Pavitt also points out that he is now employing a mobile strategy that is around a thin client mobile, which is proving very exciting. “Modernisation for the user is to enable people to do their jobs easier, to do their jobs from more than one location, and embrace the home working and flexible working abilities. We’ve also published a series of activities that we are going through to enable the rebuilding of the datacentre, the new network and the IP infrastructure behind that as well. While these technologies are well known in the market, they excite me for an organisation like TfL because of the amazing amount of productivity that will be enhanced more dramatically by IT supporting people doing their role going forward.”

2025 vision
The 2025 vision is to create a world-class transport system that delivers the safe, reliable and efficient movement of people and goods that enhances London’s economy, environment and social inclusion.

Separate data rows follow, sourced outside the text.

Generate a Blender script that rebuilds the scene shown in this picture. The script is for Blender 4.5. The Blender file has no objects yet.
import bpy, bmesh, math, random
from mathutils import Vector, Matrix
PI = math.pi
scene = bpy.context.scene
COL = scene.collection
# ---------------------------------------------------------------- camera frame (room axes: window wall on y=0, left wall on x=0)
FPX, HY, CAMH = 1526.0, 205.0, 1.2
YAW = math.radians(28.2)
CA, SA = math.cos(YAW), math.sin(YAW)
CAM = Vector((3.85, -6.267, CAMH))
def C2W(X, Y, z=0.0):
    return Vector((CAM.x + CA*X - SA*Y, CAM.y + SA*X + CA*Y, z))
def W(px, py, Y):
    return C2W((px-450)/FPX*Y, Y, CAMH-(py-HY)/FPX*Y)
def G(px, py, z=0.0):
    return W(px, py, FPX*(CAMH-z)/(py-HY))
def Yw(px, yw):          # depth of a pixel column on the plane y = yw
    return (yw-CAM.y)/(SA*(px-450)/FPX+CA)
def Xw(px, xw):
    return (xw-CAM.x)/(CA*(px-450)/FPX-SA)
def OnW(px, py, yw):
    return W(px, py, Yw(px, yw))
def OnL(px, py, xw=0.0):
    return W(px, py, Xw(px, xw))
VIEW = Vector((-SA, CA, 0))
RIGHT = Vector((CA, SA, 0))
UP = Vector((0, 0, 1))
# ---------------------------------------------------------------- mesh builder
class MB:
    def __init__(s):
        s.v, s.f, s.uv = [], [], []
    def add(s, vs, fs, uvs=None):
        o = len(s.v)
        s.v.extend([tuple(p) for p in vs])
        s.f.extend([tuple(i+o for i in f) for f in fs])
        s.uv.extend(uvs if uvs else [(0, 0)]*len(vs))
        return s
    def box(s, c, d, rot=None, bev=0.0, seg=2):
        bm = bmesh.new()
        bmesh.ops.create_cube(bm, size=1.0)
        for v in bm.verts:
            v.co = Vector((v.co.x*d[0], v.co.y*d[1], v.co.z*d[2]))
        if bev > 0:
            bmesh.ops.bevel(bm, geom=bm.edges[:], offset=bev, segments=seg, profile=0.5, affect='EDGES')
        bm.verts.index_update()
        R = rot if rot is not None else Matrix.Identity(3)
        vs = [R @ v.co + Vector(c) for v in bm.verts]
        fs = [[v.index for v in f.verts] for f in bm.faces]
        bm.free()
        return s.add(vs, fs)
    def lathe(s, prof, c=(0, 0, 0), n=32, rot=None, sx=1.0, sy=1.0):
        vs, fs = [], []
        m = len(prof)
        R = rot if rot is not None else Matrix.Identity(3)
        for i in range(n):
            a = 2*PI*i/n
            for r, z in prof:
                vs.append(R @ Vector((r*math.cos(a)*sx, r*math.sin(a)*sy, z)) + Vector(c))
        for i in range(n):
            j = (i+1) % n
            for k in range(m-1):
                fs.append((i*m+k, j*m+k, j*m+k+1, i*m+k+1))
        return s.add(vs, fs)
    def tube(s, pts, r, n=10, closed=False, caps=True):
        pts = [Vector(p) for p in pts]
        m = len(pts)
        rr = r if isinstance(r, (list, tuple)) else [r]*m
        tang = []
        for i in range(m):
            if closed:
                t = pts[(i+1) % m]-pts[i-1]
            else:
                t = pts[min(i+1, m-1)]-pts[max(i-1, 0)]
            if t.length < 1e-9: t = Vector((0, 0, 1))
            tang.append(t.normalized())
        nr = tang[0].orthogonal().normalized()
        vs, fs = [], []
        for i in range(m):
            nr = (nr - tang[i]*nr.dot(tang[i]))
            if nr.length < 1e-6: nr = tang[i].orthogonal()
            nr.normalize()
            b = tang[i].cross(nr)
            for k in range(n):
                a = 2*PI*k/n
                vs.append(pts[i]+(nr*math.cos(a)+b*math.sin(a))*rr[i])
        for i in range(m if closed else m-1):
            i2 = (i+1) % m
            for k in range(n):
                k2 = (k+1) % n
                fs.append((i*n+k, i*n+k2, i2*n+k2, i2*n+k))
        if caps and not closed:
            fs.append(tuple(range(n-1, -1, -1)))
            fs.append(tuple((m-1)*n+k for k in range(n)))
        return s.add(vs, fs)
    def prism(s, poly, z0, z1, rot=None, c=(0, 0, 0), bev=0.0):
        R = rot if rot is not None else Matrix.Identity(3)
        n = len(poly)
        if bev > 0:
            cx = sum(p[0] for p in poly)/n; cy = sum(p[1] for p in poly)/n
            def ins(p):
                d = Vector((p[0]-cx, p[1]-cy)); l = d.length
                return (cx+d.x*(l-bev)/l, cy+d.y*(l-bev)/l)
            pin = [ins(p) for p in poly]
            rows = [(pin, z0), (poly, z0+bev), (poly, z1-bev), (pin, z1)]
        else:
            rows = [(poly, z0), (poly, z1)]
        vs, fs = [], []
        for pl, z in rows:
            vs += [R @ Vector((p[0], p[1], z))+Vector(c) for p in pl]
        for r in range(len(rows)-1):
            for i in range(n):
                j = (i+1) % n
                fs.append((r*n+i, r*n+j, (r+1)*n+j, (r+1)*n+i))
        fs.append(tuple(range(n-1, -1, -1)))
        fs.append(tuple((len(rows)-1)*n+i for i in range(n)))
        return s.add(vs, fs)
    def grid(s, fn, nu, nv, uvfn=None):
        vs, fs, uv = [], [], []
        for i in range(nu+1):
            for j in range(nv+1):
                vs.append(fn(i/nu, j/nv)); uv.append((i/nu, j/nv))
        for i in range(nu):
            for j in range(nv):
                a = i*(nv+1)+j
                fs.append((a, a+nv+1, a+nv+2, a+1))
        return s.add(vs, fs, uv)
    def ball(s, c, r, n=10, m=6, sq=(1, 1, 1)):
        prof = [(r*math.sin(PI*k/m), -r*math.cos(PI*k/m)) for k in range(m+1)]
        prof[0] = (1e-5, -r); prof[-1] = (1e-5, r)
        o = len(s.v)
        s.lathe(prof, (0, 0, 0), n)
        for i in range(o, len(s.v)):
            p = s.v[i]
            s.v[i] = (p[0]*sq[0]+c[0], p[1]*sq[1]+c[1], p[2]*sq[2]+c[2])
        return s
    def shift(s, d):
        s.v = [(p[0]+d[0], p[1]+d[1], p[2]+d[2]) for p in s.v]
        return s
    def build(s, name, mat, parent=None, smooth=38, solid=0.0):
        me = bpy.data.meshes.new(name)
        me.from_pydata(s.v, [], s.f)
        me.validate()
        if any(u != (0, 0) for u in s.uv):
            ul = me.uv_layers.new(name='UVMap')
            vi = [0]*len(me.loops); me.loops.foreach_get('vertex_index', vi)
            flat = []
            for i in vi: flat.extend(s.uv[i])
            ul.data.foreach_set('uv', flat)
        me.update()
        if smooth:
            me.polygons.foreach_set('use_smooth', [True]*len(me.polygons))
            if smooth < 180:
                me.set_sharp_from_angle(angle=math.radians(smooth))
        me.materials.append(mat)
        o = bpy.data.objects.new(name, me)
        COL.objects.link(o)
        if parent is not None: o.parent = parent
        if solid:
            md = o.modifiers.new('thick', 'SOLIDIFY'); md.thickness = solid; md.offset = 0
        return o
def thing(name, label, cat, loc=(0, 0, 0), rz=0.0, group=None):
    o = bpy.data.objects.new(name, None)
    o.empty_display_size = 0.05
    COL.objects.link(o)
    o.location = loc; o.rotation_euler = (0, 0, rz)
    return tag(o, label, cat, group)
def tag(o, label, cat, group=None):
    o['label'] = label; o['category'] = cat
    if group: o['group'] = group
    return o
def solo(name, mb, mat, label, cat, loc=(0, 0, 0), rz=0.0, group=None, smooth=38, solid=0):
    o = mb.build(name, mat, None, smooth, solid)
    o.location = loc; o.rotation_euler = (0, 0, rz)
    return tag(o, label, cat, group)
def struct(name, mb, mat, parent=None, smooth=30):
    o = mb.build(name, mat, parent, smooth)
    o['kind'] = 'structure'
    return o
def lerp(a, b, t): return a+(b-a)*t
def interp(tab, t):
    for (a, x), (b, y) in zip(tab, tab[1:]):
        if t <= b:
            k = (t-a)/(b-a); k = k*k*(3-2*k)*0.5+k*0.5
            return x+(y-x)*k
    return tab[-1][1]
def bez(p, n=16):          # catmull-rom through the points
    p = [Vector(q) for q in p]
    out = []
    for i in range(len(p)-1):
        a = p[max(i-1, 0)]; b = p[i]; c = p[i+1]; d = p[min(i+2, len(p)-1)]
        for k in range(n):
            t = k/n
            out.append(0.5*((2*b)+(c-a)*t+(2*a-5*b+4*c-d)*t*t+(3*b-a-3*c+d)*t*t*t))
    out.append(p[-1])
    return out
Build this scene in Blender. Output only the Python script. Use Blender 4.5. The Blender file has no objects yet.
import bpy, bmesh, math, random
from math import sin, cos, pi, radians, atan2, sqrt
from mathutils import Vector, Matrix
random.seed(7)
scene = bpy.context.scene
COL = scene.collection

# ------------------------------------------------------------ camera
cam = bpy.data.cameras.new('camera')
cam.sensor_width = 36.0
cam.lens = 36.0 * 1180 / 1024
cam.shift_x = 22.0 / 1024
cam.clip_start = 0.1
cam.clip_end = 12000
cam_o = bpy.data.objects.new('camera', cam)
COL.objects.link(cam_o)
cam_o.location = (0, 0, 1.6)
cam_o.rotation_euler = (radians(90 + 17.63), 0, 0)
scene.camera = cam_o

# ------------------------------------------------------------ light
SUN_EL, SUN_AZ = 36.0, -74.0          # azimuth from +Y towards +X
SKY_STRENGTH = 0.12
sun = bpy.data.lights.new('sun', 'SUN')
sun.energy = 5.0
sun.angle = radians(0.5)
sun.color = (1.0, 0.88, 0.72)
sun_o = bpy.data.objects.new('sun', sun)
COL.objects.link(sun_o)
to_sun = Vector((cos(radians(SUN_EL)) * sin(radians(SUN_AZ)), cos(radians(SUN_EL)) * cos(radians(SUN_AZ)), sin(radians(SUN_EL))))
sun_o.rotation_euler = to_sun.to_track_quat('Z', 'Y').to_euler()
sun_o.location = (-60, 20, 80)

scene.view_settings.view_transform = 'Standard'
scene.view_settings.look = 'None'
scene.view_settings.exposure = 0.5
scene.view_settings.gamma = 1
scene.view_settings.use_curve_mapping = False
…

Six transport strategies have been identified to achieve the 2025 objectives, they are:

  • Renewing existing infrastructure – bringing assets up to a state of good repair and maintaining them in that condition.
  • Ensuring the existing system is efficient and safe – improved road network management, better ticketing and information, extra security.
  • Reducing the need to travel – using land use planning to reduce travel demand and car use.
  • Influencing travel behaviour – providing travel information and incentives to encourage people to walk, cycle and use public transport.
  • Reducing congestion and emission – a package of measures to encourage mode shift from car travel, and reduce traffic congestion and CO2 emissions.
  • Providing new capacity – a major programme of investment in public transport.

Q&A
EUI. How are the impending 2012 Olympics affecting TfL?
PP. The 2012 Olympics are affecting anybody who works in London, both in the public and in the private sector. For us as an authority, and for me in particular, it desn’t have a direct impact on what we do everyday since we are providing services around the transport side. We are currently advising members of the TfL committee about what we are doing and our strategy, so we can try and dovetail that better, but the technologies that we have in place are really an enhancement on what we are already planning, helping London to be more accessible, helping us in terms of our ticket management and so on. But these are thing we intended to do anyway, so we are simply informing Olympic committees to make sure we are not working against each other in any way going forward.”

iBus system
The iBus system, another part of Pavitt’s desire for real-time information delivery, is a UK£117 million state-of-the-art automatic vehicle location and radio system that is intended to run a more reliable, consistent bus service. A major programme in the bus division, the iBus service provides both the customers on the bus and the customers waiting for the bus a wealth of information. “When you are waiting for the bus, for example, it gives you a much more accurate description of what the bus that’s coming will be and how long it will be. Whilst you are on the bus as a user in gives information in terms of routes, location, where’s next and where you are going to, and so on,” explains Pavitt. “I’m not sure how much the regular user will get from it, but certainly the people who use the bus on an infrequent basis or for the first time, it has a tremendous impact.”

The system is currently being implemented, and is being rolled out through the third parties who look after the buses. Eight buses are upgraded every single week, which means that we expect to see the service up and running completely in around 12 months time.